Poor Sherlock Holmes is depressed. Well, who wouldn't be, with this bloody dreary London weather we've been having for the past month?

As Jeffrey Hatcher's new play opens, Dr. Watson finds the lanky detective morose and sprawled on a chaise longue. Not even the kicky cocaine solution (7 percent) that Holmes fancied can cheer our hero.

What to do? Well join a suicide club, of course. That is the key that turns on the switch of Hatcher's "Sherlock Holmes and the Adventures of the Suicide Club," which opened Friday in a regional premiere at Park Square Theatre in St. Paul.

Park Square has found Holmes to be box-office catnip in the summers of 2008 and 2010, both times with actor Steve Hendrickson in the title role. He returns, a bit less robust than previously, not crackling and confident in his dialogue.

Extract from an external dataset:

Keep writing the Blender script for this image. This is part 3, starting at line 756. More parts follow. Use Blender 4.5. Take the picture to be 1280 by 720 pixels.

But Hendrickson's gaunt pallor sets up the ruse that Sherlock is feeling worn out and less than himself.

Bob Davis again is our Watson, a role he played in 2008. It's more an impression than a distinct memory, but the chemistry between the two seemed sharper then, more playful and charismatic. In Hatcher's play, directed ably by David Mann, Watson and Holmes don't really start clicking as a team until the second act.

It would be criminal to reveal the plot machinations. Suffice to say there is murder afoot in foggy London in the guise of distressed souls who have joined a compact through which they agree to kill and be killed — by each other. It's macabre, yes, but Hatcher twists the story with so many delicious red herrings that even Perry Mason couldn't untangle it. Sherlock, of course, does.

Mann gets solid performances from a good cast. Bruce Bohne is particularly fun as a cadaverous old gent confined to a wheelchair and just dying to die. Allen Hamilton delivers proper British bluster as Holmes' brother, and Charity Jones is the coy and slightly enigmatic secretary of the club — though her accent seems to wobble between south London and Count Dracula's ZIP code.

Mann keeps the work moving swiftly on a set efficiently designed by Michael Hoover, using projections by Todd F. Edwards to indicate place. The effect supports Mann's vision of this as a dark, moody piece with an occasional slick sleight-of-hand trick. Katharine Horowitz has found the right music to stitch scenes together, and costumer Andrea M. Gross has pulled out the caps, top hats and tweedy suits from the Sherlock closet.

Hatcher takes time to arrange the architecture of his play, but once it is erected, the action whirls with the wickedly complex deductions so much a part of Holmes' character.

Holmes has not shaken off all his choler by evening's end (has he ever been truly sanguine?). He has, though, again fed his addiction to untangling an astonishing criminal ring. The show should have Park Square rather happy with its audiences. Now, about the weather.